In my graduate work, George M. Frederickson's "Black Image in the White Mind" is the most important simple component of my intellectual development. GMF holds that white people were simultaneously able to claim that Blacks were "passive" and "agressive", "stupid" and "crafty" as well! One is able to substitute "Jews" or "Catholics" or "Arabs" or "the French" or any other group differentiated as "other" to see this concept in action.
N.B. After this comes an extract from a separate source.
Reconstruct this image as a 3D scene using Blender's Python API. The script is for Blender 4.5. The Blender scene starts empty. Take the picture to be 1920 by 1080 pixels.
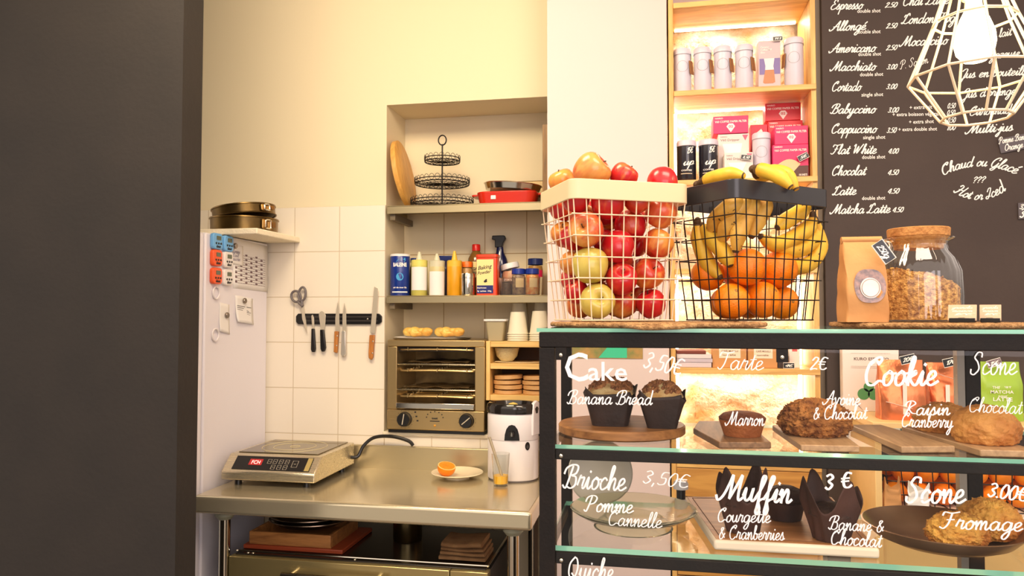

Lincoln was an heir of the Revolution, but Washington and Jefferson were its apostles. All three groped as a blind man without a stick on the issue of slavery. Lincoln was not a deep philosopher, by his own definition, simply a country lawyer. But what a great country lawyer he was! {Actually, corporate railroad lawyer might be more apt than country lawyer.) Whether as a war effort or due to some conversion very late in his unfortunately too short life, Lincoln did effect the freedom of the slaves. However, it was the Radical Republican Congress that completed the task he began. There were still slaves in Maryland and Kentucky when Lincoln was assassinated.
Take away Lincoln's halo. He was not a saint, but he was the most single effective US president to date and his efforts to end the war brought about Emancipation and a unified nation from Maine to California. God bles him for that.